Professor to debunk scientific myths of the North

Ming-ko Woo with trees and a mountain in the back

Professor Emeritus Ming-ko Woo of McMaster University’s School of Geography & Earth Sciences will debunk some of the myths surrounding the scientific study of Canada’s North on Monday.

The lecture, “Modern Myths in Northern Science”, will take place Feb. 6 at 7pm at 306 Accolade West Building, Keele campus. Everyone is welcome to attend. The talk is presented by York University Geography Alumni Association and hosted by the Department of Geography in the Faculty of Liberal Arts & Professional Studies.

Ming-ko Woo with trees and a mountain in the backMing-ko Woo

Woo’s research has focused on understanding the principles of catchment, hillslope and wetland hydrology, as well as assessing changes in hydrological systems by environmental stressors, such as climate variability and human modification to the landscape. More recently, he was the program leader of the Multi-Agent Geo-Simulation (MAGS) Project that studied how climate change and variability affects ice and snow dynamics and water resources in the Mackenzie River Basin. The project involved some 80 Canadian scientists and engineers.

He is especially known for his contributions to cold region hydrology. Much of his research took place near Resolute, Northwest Territories, where a river now officially bears the name McMaster River.

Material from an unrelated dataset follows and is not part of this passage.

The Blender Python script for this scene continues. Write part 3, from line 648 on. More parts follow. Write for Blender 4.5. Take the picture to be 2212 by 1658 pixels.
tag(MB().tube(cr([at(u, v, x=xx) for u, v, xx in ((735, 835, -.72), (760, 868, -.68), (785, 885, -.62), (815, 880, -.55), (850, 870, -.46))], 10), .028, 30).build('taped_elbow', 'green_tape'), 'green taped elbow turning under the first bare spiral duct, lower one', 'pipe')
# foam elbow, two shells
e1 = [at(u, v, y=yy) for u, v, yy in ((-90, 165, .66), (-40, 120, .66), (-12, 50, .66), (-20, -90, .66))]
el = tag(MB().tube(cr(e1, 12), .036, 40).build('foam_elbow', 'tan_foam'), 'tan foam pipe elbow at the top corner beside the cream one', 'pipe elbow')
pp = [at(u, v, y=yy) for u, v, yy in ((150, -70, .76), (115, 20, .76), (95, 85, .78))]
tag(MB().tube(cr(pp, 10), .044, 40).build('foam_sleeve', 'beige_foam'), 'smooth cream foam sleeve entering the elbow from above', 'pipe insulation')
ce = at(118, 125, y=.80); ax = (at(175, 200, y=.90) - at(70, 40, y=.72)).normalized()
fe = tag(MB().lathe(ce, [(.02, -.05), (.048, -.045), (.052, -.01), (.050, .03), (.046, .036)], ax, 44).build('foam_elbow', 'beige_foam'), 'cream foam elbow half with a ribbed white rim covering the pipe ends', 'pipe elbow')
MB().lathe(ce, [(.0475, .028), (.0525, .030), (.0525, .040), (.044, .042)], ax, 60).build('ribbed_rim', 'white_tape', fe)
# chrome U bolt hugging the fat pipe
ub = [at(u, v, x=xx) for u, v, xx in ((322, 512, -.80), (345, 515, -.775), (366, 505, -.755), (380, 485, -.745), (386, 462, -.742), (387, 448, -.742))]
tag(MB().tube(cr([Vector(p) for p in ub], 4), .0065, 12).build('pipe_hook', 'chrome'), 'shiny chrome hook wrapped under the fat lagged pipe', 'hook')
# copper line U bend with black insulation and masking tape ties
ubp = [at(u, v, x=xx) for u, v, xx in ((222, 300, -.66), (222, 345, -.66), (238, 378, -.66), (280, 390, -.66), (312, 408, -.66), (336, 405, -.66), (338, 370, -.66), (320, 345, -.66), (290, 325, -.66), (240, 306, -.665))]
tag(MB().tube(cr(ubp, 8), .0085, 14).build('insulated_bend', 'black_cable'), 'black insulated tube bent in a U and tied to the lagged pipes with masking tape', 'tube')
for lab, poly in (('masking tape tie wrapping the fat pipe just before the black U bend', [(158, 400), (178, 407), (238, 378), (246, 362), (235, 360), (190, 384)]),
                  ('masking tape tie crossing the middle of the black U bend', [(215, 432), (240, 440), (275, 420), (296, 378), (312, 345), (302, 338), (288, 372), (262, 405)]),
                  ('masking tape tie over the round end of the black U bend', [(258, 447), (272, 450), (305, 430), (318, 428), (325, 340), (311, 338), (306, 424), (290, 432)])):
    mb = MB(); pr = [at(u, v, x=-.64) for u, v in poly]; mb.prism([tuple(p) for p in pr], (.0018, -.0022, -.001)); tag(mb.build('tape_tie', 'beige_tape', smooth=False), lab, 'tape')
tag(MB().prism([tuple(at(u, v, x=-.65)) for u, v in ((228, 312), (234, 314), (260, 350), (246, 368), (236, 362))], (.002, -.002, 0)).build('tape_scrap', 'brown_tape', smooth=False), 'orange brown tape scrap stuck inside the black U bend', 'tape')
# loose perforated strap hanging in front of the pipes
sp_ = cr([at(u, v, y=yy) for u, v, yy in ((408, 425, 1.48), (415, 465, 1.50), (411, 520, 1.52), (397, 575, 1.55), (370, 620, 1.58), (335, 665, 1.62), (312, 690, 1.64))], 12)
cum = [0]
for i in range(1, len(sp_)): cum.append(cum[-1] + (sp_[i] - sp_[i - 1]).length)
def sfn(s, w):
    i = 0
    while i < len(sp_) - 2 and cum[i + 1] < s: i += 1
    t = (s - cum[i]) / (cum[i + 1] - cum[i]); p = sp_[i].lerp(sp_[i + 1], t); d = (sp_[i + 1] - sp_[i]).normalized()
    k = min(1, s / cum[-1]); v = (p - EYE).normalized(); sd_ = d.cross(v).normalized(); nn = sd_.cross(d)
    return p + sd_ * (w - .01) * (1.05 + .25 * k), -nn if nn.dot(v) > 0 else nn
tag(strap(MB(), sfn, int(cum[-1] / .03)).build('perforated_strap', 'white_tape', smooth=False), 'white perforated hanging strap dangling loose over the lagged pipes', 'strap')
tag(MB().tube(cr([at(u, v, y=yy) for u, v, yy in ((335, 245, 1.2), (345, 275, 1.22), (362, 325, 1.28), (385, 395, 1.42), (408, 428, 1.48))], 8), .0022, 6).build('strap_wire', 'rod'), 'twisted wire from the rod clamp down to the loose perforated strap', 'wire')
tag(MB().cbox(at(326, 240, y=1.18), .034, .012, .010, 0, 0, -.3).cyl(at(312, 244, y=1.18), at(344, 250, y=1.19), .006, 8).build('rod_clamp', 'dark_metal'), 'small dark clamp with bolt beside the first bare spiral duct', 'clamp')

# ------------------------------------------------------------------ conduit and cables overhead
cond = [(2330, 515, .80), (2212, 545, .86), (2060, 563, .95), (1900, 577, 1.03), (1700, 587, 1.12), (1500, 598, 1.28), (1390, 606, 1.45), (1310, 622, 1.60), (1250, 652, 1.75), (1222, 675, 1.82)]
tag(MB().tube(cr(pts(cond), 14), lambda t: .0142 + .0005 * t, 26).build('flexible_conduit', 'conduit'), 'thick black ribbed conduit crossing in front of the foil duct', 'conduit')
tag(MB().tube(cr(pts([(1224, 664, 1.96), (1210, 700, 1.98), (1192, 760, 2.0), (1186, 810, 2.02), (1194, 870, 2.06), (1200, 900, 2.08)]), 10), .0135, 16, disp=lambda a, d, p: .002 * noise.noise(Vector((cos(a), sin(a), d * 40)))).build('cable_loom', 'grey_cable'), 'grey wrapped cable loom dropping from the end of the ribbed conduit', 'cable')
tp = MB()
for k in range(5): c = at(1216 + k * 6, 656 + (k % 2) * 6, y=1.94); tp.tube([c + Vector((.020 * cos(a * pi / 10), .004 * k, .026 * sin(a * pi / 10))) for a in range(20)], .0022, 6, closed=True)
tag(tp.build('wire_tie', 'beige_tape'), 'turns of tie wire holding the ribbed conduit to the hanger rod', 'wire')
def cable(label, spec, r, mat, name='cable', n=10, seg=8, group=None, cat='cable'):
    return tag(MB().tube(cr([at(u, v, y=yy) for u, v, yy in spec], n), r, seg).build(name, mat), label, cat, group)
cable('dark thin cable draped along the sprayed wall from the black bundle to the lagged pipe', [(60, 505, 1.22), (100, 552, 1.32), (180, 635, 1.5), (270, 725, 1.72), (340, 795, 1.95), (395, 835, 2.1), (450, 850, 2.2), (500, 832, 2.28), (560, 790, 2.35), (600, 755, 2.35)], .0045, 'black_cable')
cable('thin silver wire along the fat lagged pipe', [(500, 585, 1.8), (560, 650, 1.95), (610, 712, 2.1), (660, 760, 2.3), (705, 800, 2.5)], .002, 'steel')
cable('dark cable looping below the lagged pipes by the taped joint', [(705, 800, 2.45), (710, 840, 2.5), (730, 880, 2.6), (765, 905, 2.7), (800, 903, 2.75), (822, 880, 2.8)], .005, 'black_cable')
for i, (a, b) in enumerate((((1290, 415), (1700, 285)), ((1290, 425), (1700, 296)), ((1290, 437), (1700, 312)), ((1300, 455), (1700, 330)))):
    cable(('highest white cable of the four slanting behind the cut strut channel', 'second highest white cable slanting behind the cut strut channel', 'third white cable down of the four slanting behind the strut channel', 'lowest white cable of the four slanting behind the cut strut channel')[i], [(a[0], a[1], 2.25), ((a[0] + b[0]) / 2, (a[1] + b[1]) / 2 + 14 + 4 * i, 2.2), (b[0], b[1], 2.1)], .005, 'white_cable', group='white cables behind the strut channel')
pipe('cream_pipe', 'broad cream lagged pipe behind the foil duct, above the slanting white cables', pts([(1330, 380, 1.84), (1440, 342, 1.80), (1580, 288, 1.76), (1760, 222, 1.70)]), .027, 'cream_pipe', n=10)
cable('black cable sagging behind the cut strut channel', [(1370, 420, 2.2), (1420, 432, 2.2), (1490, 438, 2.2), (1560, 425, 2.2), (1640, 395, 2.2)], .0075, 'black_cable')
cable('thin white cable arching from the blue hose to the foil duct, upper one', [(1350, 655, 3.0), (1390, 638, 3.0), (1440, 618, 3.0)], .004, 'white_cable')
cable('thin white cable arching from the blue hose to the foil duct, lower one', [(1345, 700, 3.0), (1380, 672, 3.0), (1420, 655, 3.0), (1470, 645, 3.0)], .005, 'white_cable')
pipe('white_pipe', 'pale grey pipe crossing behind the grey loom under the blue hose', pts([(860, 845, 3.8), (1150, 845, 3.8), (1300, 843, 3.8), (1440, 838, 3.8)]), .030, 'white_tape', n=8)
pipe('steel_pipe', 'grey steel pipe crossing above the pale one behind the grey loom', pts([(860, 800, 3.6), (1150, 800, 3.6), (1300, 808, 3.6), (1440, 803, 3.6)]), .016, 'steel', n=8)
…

Woo is a member of the American Institute of Hydrology, a Fellow of the Arctic Institute of North America and a Fellow of the Royal Canadian Geographical Society. His specialization is in snow, permafrost, wetlands and water related research. He has conducted field studies in the far North for over three decades, working in a range of environments, from the polar desert of the High Arctic to the subapline woodlands in the subarctic and the extensive wetlands of Hudson Bay Lowlands. He has also investigated drought problems in northern Nigeria and the Canadian Prairies, soil erosion in south China, climate variability and hydrology of large-basins in north western Canada.

He is also the winner of the Tuzo Wilson Medal, the highest honour conferred by the Canadian Geophysical Union.